Maçın kırılma anı tabi ki kırmızı kart. Tribünden seçemedik, çok güvendiğim Tolga Abim devre arasında aradı kırmızı ağır dedi. Tekrarını izledim hak verdim. Ama kırmızı olmasaydı da yenerdik sanki. Emre Çolak ilk golü attı, ardından yedik. Erhan, "Emre'nin golüne yazık oldu" dedi. Ben de "bir daha atar" dedim. Ben bile inanamamıştım kendime bunu derken. Bundan 1 ay önce (daha 7 Aralık olmadığına göre) Emre'den futbolcu olmazdı. Fenerbahçe maçından sonra işler değişti. Emre Çolak, Suat Kaya, Ayhan Akman tarzı bir dönüşüm yaşar mı? Arda'nın 3 senede yapamadığını 1 ayda yaptı. Uzaktan şut çekiyor. Artık kornerlerde topu havaya kaldırabiliyor. Emeği geçen herkese teşekkürler.
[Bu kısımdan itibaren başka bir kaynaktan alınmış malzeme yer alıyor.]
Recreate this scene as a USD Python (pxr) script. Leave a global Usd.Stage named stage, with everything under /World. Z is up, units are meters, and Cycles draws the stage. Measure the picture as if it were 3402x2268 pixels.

Semih için, çok tedirgindim. Çok hata yapmaya müsait dedim. 2011 yılında en çok izlediğim topçu odur herhalde. Oynadığı her maçı izledim nerdeyse. Hem Kartalspor'da hem Galatasaray'da. Kartalspor'da da iyidi ama bu kadar değildi. Fark var tabi. Yanında Hamza yok, artık Ujfalusi var. Şunu da es geçmemek lazım, Webo sahadayken çok zorladı onu. Webo gibi forvetler Semih'i bozar, Semih'in şansına Webo 45 dakika sahada kaldı.

Engin Baytar'a çok güvendim ama bu maçta üzdü beni. Bu kadar kötü top oynanmaz. Yeteneksiz olduğu için kötü oynayan çok Galatasaray topçusu gördüm (mesela Ali Turan) ama Engin kadar takımı sabote edenini görmedim. Herhalde Hasan Şaş ile beraber fazla idman yaptılar. Buna rağmen güzel olan; ikinci yarıda bir pozisyonda, herhalde 5 . defa yine pas vermedikten sonra, artık takım isyan edecek ona diye düşünürken hepsi ona koştu, teseelli vermeye ve tabi biraz da akıl vermeye.

Üst üste kaçırdığı gollerden sonra Muslera hariç tüm takımın Baros'a koşması. Skor 3-1 olmuş, rakip 10 kişi, golün çok fazla önemi yok. Buna rağmen, sahanın dört bir yanından, köşede tribünleri selemlayan forvete doğru koşan sarı formalılar. Bu takım ocak ayında 10 kişi kalmış İBB'ye atılan 3. golde bu kadar seviniyorsa, nisan ayında mayıs ayında ne yapar?

Her sene sonunda, her yenilen kazıkta futbolcularla bu şekilde bağ kurmayalım diyoruz, sonra yine kapılıyoruz. İşin kötü yanı, takım iyi ve liderken, oyuncular bu kadar bizdenken hala ıslıklanan adamlar var. İşler biraz kötü gittiği zaman neler yaşanacak tahmin edemiyorum.

Herşeye rağmen; I will Survive'ı 4 kere duymak güzel şey.